- [Objective]
Using the listing below, copy every line that mentions "scene".

- [Recorded information]
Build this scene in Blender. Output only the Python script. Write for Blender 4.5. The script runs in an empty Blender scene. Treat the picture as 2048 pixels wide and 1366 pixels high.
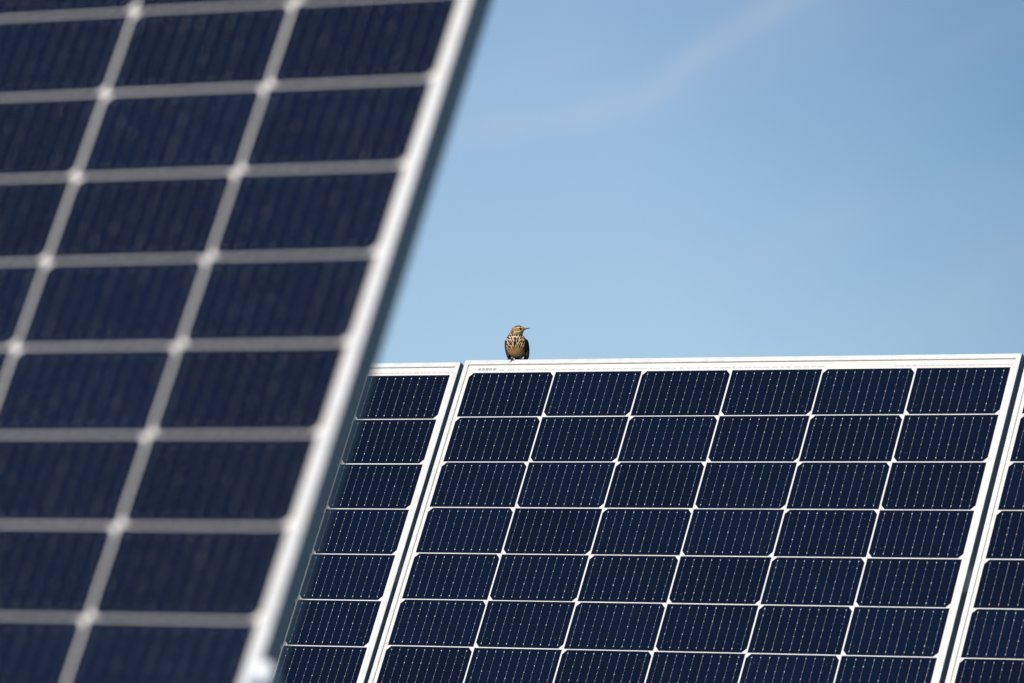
import bpy, bmesh, math, random
from math import radians, sin, cos, pi
from mathutils import Vector, Matrix

random.seed(7)
S = bpy.context.scene
COL = S.collection
CAM_Z = 1.15                       # lens height above the ground it stands on

# ------------------------------------------------------------------ camera
YAW, PITCH = 0.56604, 0.02273
cam = bpy.data.cameras.new('camera')
cam.sensor_width = 36.0
cam.lens = 10686.4 / 2048 * 36.0
cam.clip_end = 3000
cam.dof.use_dof = True
cam.dof.focus_distance = 9.58
cam.dof.aperture_fstop = 6.55
cam.dof.aperture_blades = 9
camo = bpy.data.objects.new('camera', cam)
camo.location = (0, 0, CAM_Z)
camo.rotation_euler = (pi / 2 + PITCH, 0, YAW)
COL.objects.link(camo)
S.camera = camo

# ------------------------------------------------------------------ sky and sun
SUN_EL, SUN_AZ = radians(40), radians(180.6)      # azimuth clockwise from +Y
W = bpy.data.worlds.new('World')
S.world = W
W.use_nodes = True
nt = W.node_tree
N = nt.nodes
L = nt.links
N.clear()


def mth(op, a, b=None, clamp=False):
    n = N.new('ShaderNodeMath')
    n.operation = op
    n.use_clamp = clamp
    for i, v in enumerate((a, b)):
        if v is None:
            continue
        if isinstance(v, (int, float)):
            n.inputs[i].default_value = v
        else:
            L.new(v, n.inputs[i])
    return n.outputs[0]


out = N.new('ShaderNodeOutputWorld')
bg = N.new('ShaderNodeBackground')
bg.inputs[1].default_value = 0.10
L.new(bg.outputs[0], out.inputs[0])
tc = N.new('ShaderNodeTexCoord')
sp = N.new('ShaderNodeSeparateXYZ')
L.new(tc.outputs['Generated'], sp.inputs[0])
X, Y, Z = sp.outputs
cb = N.new('ShaderNodeCombineXYZ')              # the clear air of the photo: horizon band lowered
L.new(X, cb.inputs[0]); L.new(Y, cb.inputs[1]); L.new(mth('ADD', Z, 0.118), cb.inputs[2])
nrm = N.new('ShaderNodeVectorMath'); nrm.operation = 'NORMALIZE'
L.new(cb.outputs[0], nrm.inputs[0])
sky = N.new('ShaderNodeTexSky')
sky.sky_type = 'NISHITA'
sky.sun_disc = False
sky.sun_elevation = SUN_EL
sky.sun_rotation = SUN_AZ
sky.dust_density = 0.25
sky.ozone_density = 1.4
L.new(nrm.outputs[0], sky.inputs[0])
azd = mth('MULTIPLY', mth('ARCTAN2', X, Y), 180 / pi)      # compass degrees from +Y
eld = mth('MULTIPLY', mth('ARCSINE', Z), 180 / pi)
AZ0 = -math.degrees(YAW)


def mixc(kind, fac, a, b):
    m = N.new('ShaderNodeMix')
    m.data_type = 'RGBA'
    m.blend_type = kind
    if isinstance(fac, (int, float)):
        m.inputs[0].default_value = fac
    else:
        L.new(fac, m.inputs[0])
    for i, v in ((6, a), (7, b)):
        if isinstance(v, tuple):
            m.inputs[i].default_value = v
        else:
            L.new(v, m.inputs[i])
    return m.outputs[2]


c0 = mixc('MULTIPLY', 1.0, sky.outputs[0], (0.98, 1.025, 1.07, 1))
# lens vignette put into the sky colour: darker to the right and upwards
q = mth('ADD', mth('SUBTRACT', azd, AZ0), mth('MULTIPLY', eld, 0.35))
t = mth('DIVIDE', mth('SUBTRACT', q, 2.2), 8.0, True)
t = mth('POWER', t, 1.15)
c1 = mixc('MULTIPLY', t, c0, (0.28, 0.45, 0.56, 1))
# thin cirrus: a faint veil plus one bent streak
mp = N.new('ShaderNodeCombineXYZ')
ar = mth('SUBTRACT', azd, AZ0)
L.new(mth('MULTIPLY', mth('ADD', mth('MULTIPLY', ar, 0.9), mth('MULTIPLY', eld, 0.45)), 0.35), mp.inputs[0])
L.new(mth('SUBTRACT', mth('MULTIPLY', eld, 0.9), mth('MULTIPLY', ar, 0.40)), mp.inputs[1])
nz = N.new('ShaderNodeTexNoise')
nz.inputs['Scale'].default_value = 0.75
nz.inputs['Detail'].default_value = 5
nz.inputs['Roughness'].default_value = 0.5
nz.inputs['Distortion'].default_value = 0.4
L.new(mp.outputs[0], nz.inputs['Vector'])
veil = mth('MULTIPLY', mth('SUBTRACT', nz.outputs[0], 0.42, True), 0.42)
fc = N.new('ShaderNodeFloatCurve')
cv = fc.mapping.curves[0]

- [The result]
Build this scene in Blender. Output only the Python script. Write for Blender 4.5. The script runs in an empty Blender scene. Treat the picture as 2048 pixels wide and 1366 pixels high.
S = bpy.context.scene